Marketing alignment has become quit the buzzword recently, but what does it really mean. My own biased background has been on the sales side so my reference point has traditionally been that marketing is aligned when they are doing exactly what sales wants them to do, regardless of whether or not sales knows what it is doing or what it wants. Product Managers have told me that marketing should be aligned to the products and solutions being offered. Makes sense in a way, you wouldn’t want to market a Mercedes the same way that you would market a Daewoo. Marketers have told me that marketing is aligned when sales finally sells the product the way that marketing has said they must. Obviously, I am trying to get to a point. In my last post, we talked about starting the training process by understanding or creating your value proposition in cooperation between sales, marketing, and product management. If we are going to achieve marketing alignment, we have to understand what we want them to be aligned with. The easy answer is that marketing should be aligned with your value proposition and your customers’ buying process (which is mirrored in your sales process).
I’ll talk about lead generation in another post, so let’s focus on the assets that marketing should be producing to support (i.e. enable) the sales (i.e. buying) process. Think of the buying process as a series of conversations that buyers have with prospective sellers that eventually lead them to a purchase or the realization that their money would be better spent elsewhere. Based on your value proposition, what are the types of conversations that your sales teams will be having. Once you have an idea of the conversations, it becomes much easier to identify, design, and deliver the best assets possible. You might be considering video clips, webinars and other social media for the front end of your demand generation funnel. As opportunities move through the buying process, your sales organization may be in need of more detailed and specific assets such as solution presentations, integration and implementation guides (If marketing does not own these, they won’t be very useful before the sale, where they can be very powerful), solution whitepapers, industry whitepapers, customer testimonials, case studies, and reference stories. Assets don’t have to be static either. Live interaction with customers and industry experts should also be considered as part of your portfolio of available assets. As you move on to the later stages of the buying process, what types of assets will be required? Will you need value calculators, quantified success stories, or negotiating crib sheets?
I wanted to discuss the asset side of the equation first so that I could paint a picture that really shows the scope and depth of the assets that will be needed. This is where you need to truly focus on alignment. It is one thing to create a massive library of assets with a navigation structure that only a marketing guru could navigate, it is quite another to enable your sales organization by delivering just the right assets at the right time in the buying process, related to the right industry and business issues being addressed. That’s right, your sales teams will not be able to nor will they want to navigate some intranet or “knowledge garden” as it was called at one company at which I worked. If this is what you have done, your assets will get stale and sales will claim that they can’t find anything they need. Marketing is not supporting them. Don’t waste money creating the asset if you can’t deliver it when and where it is needed.

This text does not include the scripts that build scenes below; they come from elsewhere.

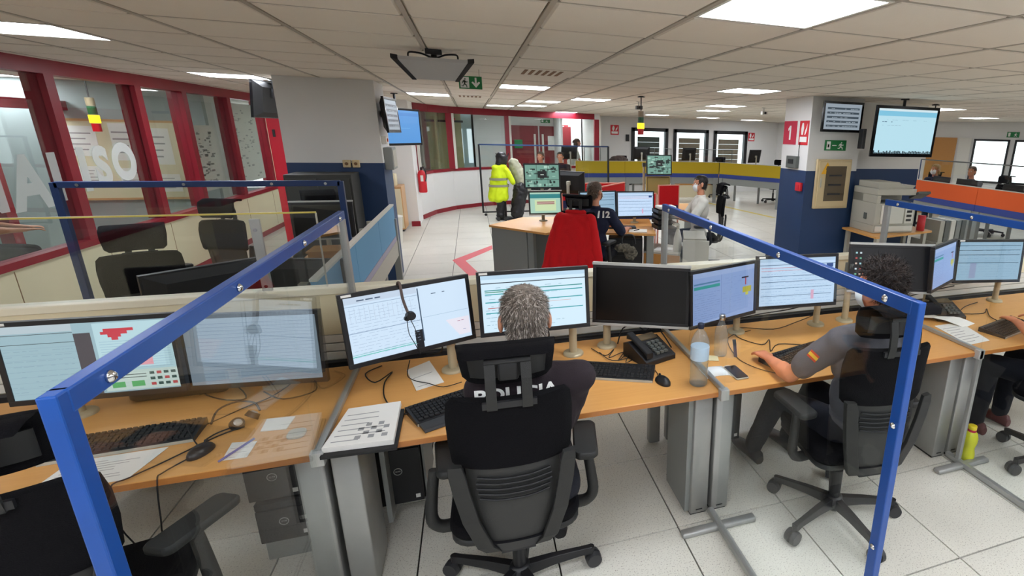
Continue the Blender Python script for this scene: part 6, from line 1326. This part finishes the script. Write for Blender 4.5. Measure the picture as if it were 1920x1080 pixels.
for (x, y, yaw, lab) in ((4.6, 14.6, 170, 'black monitor back on the yellow counter before the leftmost window'), (5.95, 14.3, 195, 'black monitor back on the yellow counter before the middle window'), (7.55, 13.3, 200, 'black monitor back at the right end of the yellow counter'), (2.5, 14.5, 200, 'black monitor back on the yellow counter by the glass room')):
    back_monitor(lab, (x, y, 1.36), math.radians(yaw), .48, .36, .735, group='monitors on the yellow counter', tilt=.15)
for (x, y, yaw, lab) in ((9.25, 8.4, 80, 'low black monitor behind the orange counter by the woman'), (9.15, 7.7, 85, 'low black monitor in the middle behind the orange counter'), (9.0, 6.6, 80, 'low black monitor near the right end behind the orange counter')):
    back_monitor(lab, (x, y, 1.04), math.radians(yaw+180), .5, .3, .735, group='monitors behind the orange counter')
for (x, y, a, lab) in ((10.2, 7.9, 80, 'black office chair standing empty behind the orange counter'), (9.5, 8.95, 100, 'black chair behind the blonde masked woman')):
    dup(ch0, (x, y, 0), math.radians(a), lab, 'chairs at the far counters')
for (x, y, a, lab) in ((4.2, 15.2, 170, 'office chair behind the yellow counter before the leftmost window'), (7.3, 14.9, 160, 'office chair under the bend of the yellow counter'), (8.45, 13.6, 120, 'office chair at the right end of the yellow counter')):
    dup(ch0, (x, y, 0), math.radians(a), lab, 'chairs at the far counters')
person('blonde woman with a white mask behind the orange counter', (9.45, 8.7), math.radians(100), hz=.6, lean=.05, vox=.014, shirt='navycloth', hair='blonde', hairkind='long', hairlen=.02, mask=True, legs=True)
person('brown-haired person sitting low behind the orange counter by the windows', (10.1, 8.35), math.radians(100), hz=.58, lean=.05, vox=.014, shirt='greycloth', hair='brown', hairlen=.012, legs=True)
person('woman with reddish hair in white seen in profile inside the glass room', (2.7, 15.5), math.radians(-80), hz=.88, lean=.12, vox=.014, shirt='whitecloth', hair='brown', hairkind='bun', hairlen=.02, headoff=(0, .05), legs=True, feet=False)
person('person whose brown hair shows left above the camera monitors', (1.62, 13.3), math.radians(150), hz=.58, vox=.014, shirt='navycloth', hair='brown', hairlen=.02)
person('person whose dark hair shows right above the camera monitors', (2.1, 13.35), math.radians(160), hz=.58, vox=.014, shirt='darkcloth', hair='dkbrown', hairlen=.02)
person('person in a dark vest working in the room behind the left glazing', (-4.9, 7.2), math.radians(-60), hz=.56, vox=.014, shirt='navycloth', hair='dkbrown', hairlen=.012)
t = T('glass_partition', 'thin blue-framed glass screen on the orange counter', 'partition', (9.0, 8.0, 1.1)); 
b = MB(); b.tube([(9.0, 8.75, 1.11), (9.0, 8.75, 1.52)], .012, sub=1); b.build('post', 'blued', t); b = MB(); b.tube([(9.0, 8.75, 1.52), (8.85, 6.3, 1.52)], .012, sub=1); b.build('top_bar', 'alud', t); b = MB(); b.tube([(8.85, 6.3, 1.52), (8.85, 6.3, 1.11)], .012, sub=1); b.build('post', 'alud', t)
b = MB(); b.prism([(9.0, 8.74), (8.85, 6.31), (8.856, 6.31), (9.006, 8.74)], 1.13, 1.51, 'z'); b.build('glass_pane', 'glass', t)
for n_, (x0, x1, y) in enumerate(((2.9, 3.35, 14.4), (4.9, 5.4, 14.3), (6.1, 7.2, 14.0))):
    t = T('glass_partition', 'small grey-framed glass screen on the yellow counter, ' + ('by the glass room', 'before the leftmost window', 'before the right windows')[n_], 'partition', ((x0+x1)/2, y, .735)); b = MB(); b.tube([(x0, y, .735), (x0, y, 1.5), (x1, y, 1.5), (x1, y, .735)], .012, sub=1); b.build('frame', 'alud', t); b = MB(); b.box(x0, y-.003, .76, x1, y+.003, 1.49); b.build('glass_pane', 'glass', t)
t = T('black_bag', 'brown-black bag lying on the yellow counter left of the windows', 'bag', (3.9, 14.5, .735)); blob('bag', [('e', (3.9, 14.5, 1.15), (.28, .18, .14)), ('e', (3.9, 14.5, .92), (.3, .2, .19))], mat('brown_bag', '2e1d14', .7), t, .02, 3, wr=.02)
# items under and behind the right side
t = T('file_rack', 'row of grey binders on the floor stand below the orange counter', 'binders', (6.3, 5.6, 0)); b = MB(); b.box(5.95, 5.3, .0, 6.5, 5.75, .55); b.build('case', 'pgrey', t, .006)
for k in range(5): b = MB(); b.box(5.97+k*.1, 5.3, .551, 6.05+k*.1, 5.6, .85); b.build('binder', ['pgrey', 'alud', 'pwhite', 'alug', 'alud'][k], t, .004)
t = T('pedestal_fan', 'grey round office fan below the orange counter', 'fan', (7.2, 6.2, 0)); b = MB(); b.lathe([(.18, 0), (.18, .03), (.03, .05), (.02, .5)], (7.2, 6.2, 0)); b.build('stand', 'alud', t)
b = MB(); b.X = Matrix.Translation((7.2, 6.2, .62)) @ Matrix.Rotation(math.radians(-60), 4, 'Z') @ Matrix.Rotation(PI/2, 4, 'X'); b.lathe([(.0, -.05), (.18, -.04), (.22, 0), (.2, .05), (.0, .08)], n=24); b.build('cage', 'alug', t)
b = MB(); b.box(5.9, 4.95, 0, 5.95, 5.0, .9) if 0 else b.lathe([(.0, 0), (.05, 0), (.05, .2), (0, .2)], (5.6, 5.28, .74)); one('red_can', b, 'signred', 'red can at the edge of the copier table', 'can', at=(5.6, 5.28, .74))
t = T('low_cabinet', 'orange-fronted low cabinet under the bend of the yellow counter', 'cabinet', (6.9, 15.2, 0)); b = MB(); b.box(6.0, 15.15, 0, 7.6, 15.5, .38); b.build('lower_part', 'cream', t, .004); b = MB(); b.box(6.0, 15.15, .38, 7.6, 15.5, .72); b.build('upper_part', 'woodor', t, .004)
for x, y, lab in ((2.62, 8.5, 'small dark sensor on the ceiling left of the hanging lamp column'), (4.95, 8.5, 'small white camera on the ceiling left of the right column')):
    t = T('ceiling_sensor', lab, 'sensor', (x, y, CZ)); b = MB(); b.cyl((x, y, 2.33), (x, y, CZ), .012); b.lathe([(.04, 0), (.04, .008)], (x, y, CZ-.01)); b.build('stem', 'pwhite', t); b = MB(); b.cbox((x, y-.02, 2.3), (.11, .07, .06)); b.build('housing', 'alud' if x < 3 else 'pwhite', t, .008); b = MB(); b.cyl((x, y-.055, 2.3), (x, y-.07, 2.3), .02); b.build('lens', 'blk', t)

t = T('flag_patch', '', 'x'); bpy.data.objects.remove(t)
# flag patch on the grey sleeve
def patch(parent, target, c, d, w_, h_, roll, bands, name='flag_patch'):
    d = Vector(d).normalized(); z = -d; x = Vector((0, 0, 1)).cross(z).normalized(); y = z.cross(x); R_ = Matrix((x, y, z)).transposed().to_4x4(); X = Matrix.Translation(Vector(c)) @ R_ @ Matrix.Rotation(roll, 4, 'Z'); root = None
    for (v0, v1, m) in bands:
        me = bpy.data.meshes.new(name); n = 6; vs = []; fs = []
        for i in range(n+1):
            for j in range(3): vs.append(tuple(X @ Vector(((i/n-.5)*w_, (v0+(v1-v0)*j/2-.5)*h_, 0))))
        for i in range(n):
            for j in range(2): a = i*3+j; fs.append((a, a+3, a+4, a+1))
        me.from_pydata(vs, [], fs); drape(me, target, d, .0028); me.transform(Matrix.Translation(-wloc(parent))); me.materials.append(M[m]); o = bpy.data.objects.new(name, me); COL.objects.link(o); o.parent = parent
M['flagred'] = mat('flag_red', 'c23a1c', .7); M['flagyel'] = mat('flag_yellow', 'e0b030', .7)
patch(p2, sh2, (1.445, 1.845, .905), (.6, .62, -.45), .05, .034, -.6, [(0, .28, 'flagred'), (.28, .72, 'flagyel'), (.72, 1, 'flagred')])
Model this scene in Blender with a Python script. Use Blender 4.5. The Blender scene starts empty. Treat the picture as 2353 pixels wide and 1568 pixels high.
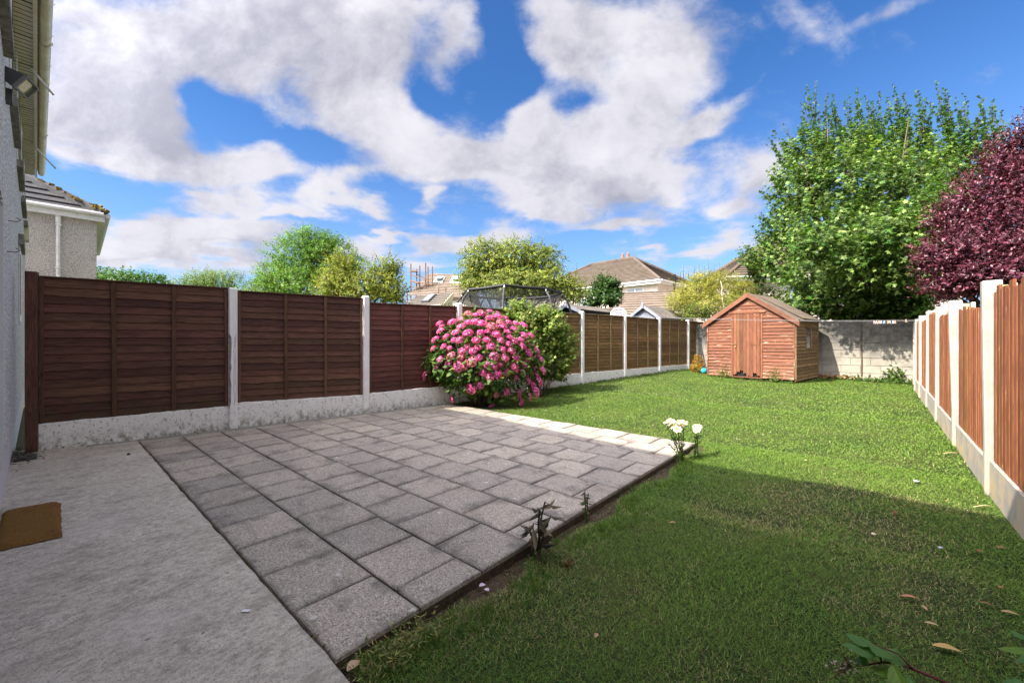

In summary, marketing alignment is easier to talk about, or more specifically to complain about than it is to achieve. Think about your value proposition and your customers’ buying process, think about the conversations that will lead to a sale, create the assets, and then find a way to deliver them to the right place at the right time. Finally, ask yourself how you are going to keep it all “fresh”.
I am off to Virginia for a family vacation next week, but I will pick up where I left off on the 28th.
-Bruce A. Brien, CEO, Stratascope Inc.
Bruce,
Thanks for this thought provoking post on creating assets which have real value for sales.
In my humble opinion, Marketing and Sales alignment starts from the CEO of a company by setting up compensation and establishing KPI’s that will ensure alignment. CMO’s should be comped based on Lead to Win % conversion and part of Sales comp should be on prompt lead follow-up. This I think is just one example of how these two organizations can be aligned. Please let us know your thoughts on this especially since you are a CEO.
Saad
Saad,
I agree with your comment which also leads directly to my post today on sales intelligence. We need to find the right metrics for decision making as well as compensation and then capture the appropriate data. The two parts of the organization, sales and marketing, tend to fight like brother and sister instead of trying to understand how valuable they are to one another.